- Exercise task
Skip the pictures, please, and write out exactly the lines from the opening of the data through the line containing "[.55, .40, .33, .2, .05]), 14, .08)".

- Data lines
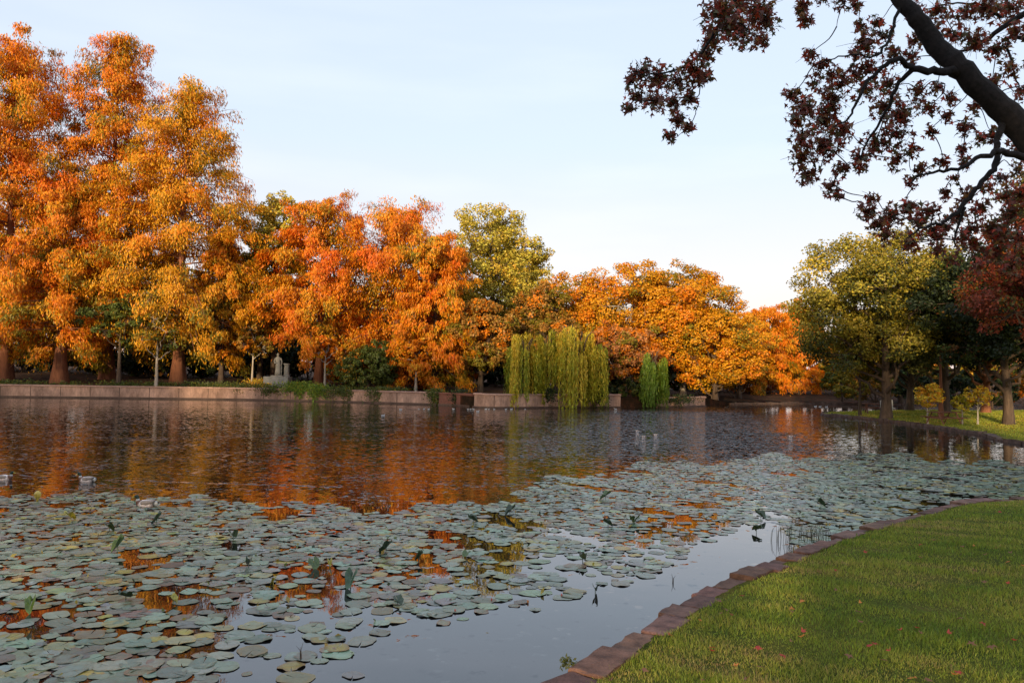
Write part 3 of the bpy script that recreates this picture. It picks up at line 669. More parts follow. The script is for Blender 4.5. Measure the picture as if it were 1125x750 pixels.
# ------------------------------------------------------------------ overhanging sweetgum (near, right)
def D_(px): return 10.0+max(0, (px-700))*.0022
sg = empty('sweetgum', (9.6, 9.2, gz1(9.6, 9.2)), 'dark sweetgum whose thick limb and maroon leaves hang in from the top right', 'tree')
base = np.array(sg.location)
def Q(px, py, Y): return np.array(P(px, py, Y))-base
def smooth_path(pts, k=5):
    pts = [np.array(p) for p in pts]; out = []
    for i in range(len(pts)-1):
        p0 = pts[max(0, i-1)]; a, b = pts[i], pts[i+1]; p3 = pts[min(len(pts)-1, i+2)]
        for j in range(k):
            t = j/k; out.append(.5*((2*a)+(-p0+b)*t+(2*p0-5*a+4*b-p3)*t*t+(-p0+3*a-3*b+p3)*t**3))
    out.append(pts[-1]); return np.array(out)
tk = smooth_path([(0, 0, -.2), (.02, 0, .6), (-.1, .1, 2.2), (-.25, .3, 3.6), (-.1, .5, 5.4), (.1, .6, 8), (0, .5, 10.5)])
v, f = tube_arr(tk, np.interp(np.linspace(0, 1, len(tk)), [0, .06, .3, .6, 1], [.55, .40, .33, .2, .05]), 14, .08)
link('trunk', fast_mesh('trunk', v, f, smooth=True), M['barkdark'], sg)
segs = [  # (points px,py,Y), radii
 ([(1190, 215, 9.9), (1150, 172, 9.9), (1105, 124, 10), (1072, 92, 10), (1040, 62, 10.1), (1012, 28, 10.2), (985, -8, 10.3), (950, -50, 10.4), (900, -85, 10.4)], [.21, .185, .16, .14, .125, .108, .09, .07, .04]),
 ([(1055, 78, 10), (1030, 78, 9.9), (1005, 76, 9.8), (985, 66, 9.7), (965, 78, 9.7), (948, 98, 9.7), (935, 125, 9.6), (915, 140, 9.6)], [.09, .07, .06, .045, .035, .03, .02, .012]),
 ([(1003, 76, 9.8), (985, 95, 9.9), (975, 120, 10), (958, 150, 10.1), (945, 175, 10.1)], [.05, .035, .028, .02, .012]),
 ([(1180, 195, 9.8), (1140, 178, 9.6), (1100, 168, 9.5), (1078, 172, 9.4), (1050, 186, 9.3), (1020, 190, 9.3), (995, 203, 9.3)], [.10, .07, .055, .04, .03, .02, .01]),
 ([(1104, 128, 10), (1096, 155, 9.8), (1094, 180, 9.7), (1075, 205, 9.6), (1058, 225, 9.6), (1038, 243, 9.5), (1015, 250, 9.4), (995, 262, 9.4)], [.07, .055, .05, .045, .04, .03, .02, .01]),
 ([(1060, 228, 9.6), (1052, 250, 9.6), (1048, 272, 9.6)], [.03, .02, .01]),
 ([(1190, -15, 10.5), (1125, 15, 10.6), (1092, 38, 10.7), (1062, 55, 10.8), (1035, 62, 10.9)], [.08, .06, .045, .03, .015]),
 ([(1195, 60, 10.7), (1130, 45, 10.7), (1108, 42, 10.7), (1112, 75, 10.6), (1120, 95, 10.5)], [.05, .04, .03, .02, .012]),
 ([(990, -4, 10.3), (984, 20, 10.2), (975, 45, 10.1), (960, 62, 10), (935, 60, 9.9), (905, 68, 9.9)], [.04, .03, .028, .02, .014, .01]),
 ([(900, -85, 10.4), (860, -60, 10.2), (830, -30, 10.1), (808, 0, 10), (790, 30, 10), (768, 60, 9.9), (745, 76, 9.9), (715, 82, 9.9), (695, 84, 9.9)], [.05, .045, .04, .035, .028, .022, .018, .012, .008]),
 ([(766, 62, 9.9), (768, 90, 9.9), (765, 120, 9.9), (755, 140, 9.9), (742, 152, 9.9)], [.015, .011, .008, .006, .004]),
 ([(860, -60, 10.2), (872, -25, 10.2), (880, 5, 10.2), (884, 28, 10.2)], [.025, .018, .012, .006]),
 ([(950, -50, 10.4), (930, -25, 10.4), (925, 5, 10.4), (918, 30, 10.4)], [.025, .016, .01, .004]),
 ([(1100, 20, 10.8), (1070, 5, 10.9), (1040, 5, 11), (1015, 12, 11)], [.03, .02, .015, .01]),
]
parts = []; allbr = []
for pt, rd in segs:
    pw = smooth_path([Q(*p_) for p_ in pt], 5)
    rr = np.interp(np.linspace(0, 1, len(pw)), np.linspace(0, 1, len(rd)), rd)*(1 if rd[0] > .15 else .68)
    rg = np.random.default_rng(len(parts)+5); pw[1:-1] += rg.normal(0, .012, (len(pw)-2, 3))
    v, f = tube_arr(pw, rr, 12 if rd[0] > .15 else 7)
    if rd[0] > .15: v = v+np.sin(v*9)[:, [1, 2, 0]]*.012
    parts.append((v, f)); allbr.append(pw)
allpts = np.concatenate(allbr)
clus = [(790, 12, 24), (812, 2, 22), (832, 12, 22), (815, 36, 22), (800, 25, 20), (842, 22, 16), (835, 45, 12), (782, 45, 15), (775, 60, 12), (762, 76, 18), (745, 90, 16), (772, 85, 12), (722, 85, 18), (705, 78, 14), (695, 88, 11), (700, 106, 14), (720, 110, 16), (740, 112, 14), (758, 108, 12), (745, 132, 12), (735, 150, 9), (756, 140, 9), (690, 118, 8),
 (882, 4, 12), (885, 22, 9), (878, 14, 8), (925, -2, 14), (940, 6, 10), (905, -4, 12),
 (889, 62, 10), (903, 72, 12), (915, 84, 12), (895, 92, 12), (870, 104, 12), (885, 118, 14), (875, 132, 11), (882, 150, 16), (880, 172, 15), (888, 192, 14), (905, 160, 20), (905, 130, 20), (915, 108, 18), (925, 145, 16), (925, 90, 14), (938, 60, 10), (950, 48, 15), (945, 30, 10), (962, 25, 9), (955, 74, 16), (940, 82, 12), (950, 100, 14), (975, 92, 16), (972, 118, 18), (990, 125, 18), (985, 148, 18), (962, 158, 18), (945, 176, 14), (925, 185, 10), (912, 205, 11), (920, 215, 7), (985, 175, 14), (1003, 165, 10), (1010, 100, 14), (1020, 118, 12), (1030, 95, 10), (1000, 62, 13), (980, 60, 14), (970, 40, 12), (1005, 45, 10), (1040, 128, 9), (1045, 108, 9), (1022, 145, 9), (1005, 12, 13), (1030, 12, 17), (1025, 35, 14), (1060, 15, 18), (1085, 8, 18), (1110, 10, 20), (1050, 40, 15), (1072, 45, 16), (1095, 55, 14), (1115, 35, 14), (1110, 75, 16), (1090, 92, 13), (1122, 100, 12), (1072, 118, 10), (1060, 140, 11), (1076, 152, 9), (1058, 165, 10), (1092, 148, 10), (1118, 162, 14), (1035, 178, 9), (1012, 186, 10), (1000, 200, 8), (1100, 195, 10), (1118, 185, 10),
 (952, 232, 12), (965, 246, 14), (958, 218, 8), (980, 236, 14), (975, 258, 12), (997, 228, 12), (1008, 244, 15), (1025, 256, 14), (1020, 232, 12), (1040, 250, 14), (1052, 236, 12), (1058, 262, 12), (1062, 214, 10), (1038, 212, 9), (1000, 265, 12), (1030, 275, 10), (1078, 230, 12), (1090, 250, 14), (1110, 235, 16), (1120, 262, 14), (1068, 250, 12), (1048, 196, 8), (1085, 205, 9), (1105, 215, 12), (1070, 268, 14), (1092, 280, 14), (1112, 292, 14), (1046, 285, 9), (1100, 262, 13), (1075, 292, 10), (1122, 212, 14), (1060, 180, 9), (1040, 70, 10), (1010, 30, 9)]
rg = np.random.default_rng(99)
sp5 = []
for i in range(10):
    a_ = -PI/2+i*PI/5
    rr = 1.0 if i % 2 == 0 else .40
    if i == 0: rr = .32          # stem notch
    sp5.append((rr*math.cos(a_)*(.95 if i in (2, 8) else 1), rr*math.sin(a_)))
sp5 = np.array(sp5)
LV, LF, LC = [], [], []; kk = 0
def star_leaf(c, nrm, s, col, spin):
    global kk
    nrm = nrm/np.linalg.norm(nrm); u = np.cross(nrm, (0.3, .2, 1)); u /= np.linalg.norm(u); w = np.cross(nrm, u)
    u2 = u*math.cos(spin)+w*math.sin(spin); w2 = -u*math.sin(spin)+w*math.cos(spin)
    r2 = np.hypot(sp5[:, 0], sp5[:, 1])
    ring = c+np.outer(sp5[:, 0]*s, u2)+np.outer(sp5[:, 1]*s, w2)-np.outer(r2**2*s*.35, nrm)
    LV.append(np.vstack([c, ring])); LF.append(np.array([(0, 1+i, 1+(i+1) % 10) for i in range(10)])+kk); kk += 11
    LC.append(np.tile(col, (11, 1)))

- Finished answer
Write part 3 of the bpy script that recreates this picture. It picks up at line 669. More parts follow. The script is for Blender 4.5. Measure the picture as if it were 1125x750 pixels.
# ------------------------------------------------------------------ overhanging sweetgum (near, right)
def D_(px): return 10.0+max(0, (px-700))*.0022
sg = empty('sweetgum', (9.6, 9.2, gz1(9.6, 9.2)), 'dark sweetgum whose thick limb and maroon leaves hang in from the top right', 'tree')
base = np.array(sg.location)
def Q(px, py, Y): return np.array(P(px, py, Y))-base
def smooth_path(pts, k=5):
    pts = [np.array(p) for p in pts]; out = []
    for i in range(len(pts)-1):
        p0 = pts[max(0, i-1)]; a, b = pts[i], pts[i+1]; p3 = pts[min(len(pts)-1, i+2)]
        for j in range(k):
            t = j/k; out.append(.5*((2*a)+(-p0+b)*t+(2*p0-5*a+4*b-p3)*t*t+(-p0+3*a-3*b+p3)*t**3))
    out.append(pts[-1]); return np.array(out)
tk = smooth_path([(0, 0, -.2), (.02, 0, .6), (-.1, .1, 2.2), (-.25, .3, 3.6), (-.1, .5, 5.4), (.1, .6, 8), (0, .5, 10.5)])
v, f = tube_arr(tk, np.interp(np.linspace(0, 1, len(tk)), [0, .06, .3, .6, 1], [.55, .40, .33, .2, .05]), 14, .08)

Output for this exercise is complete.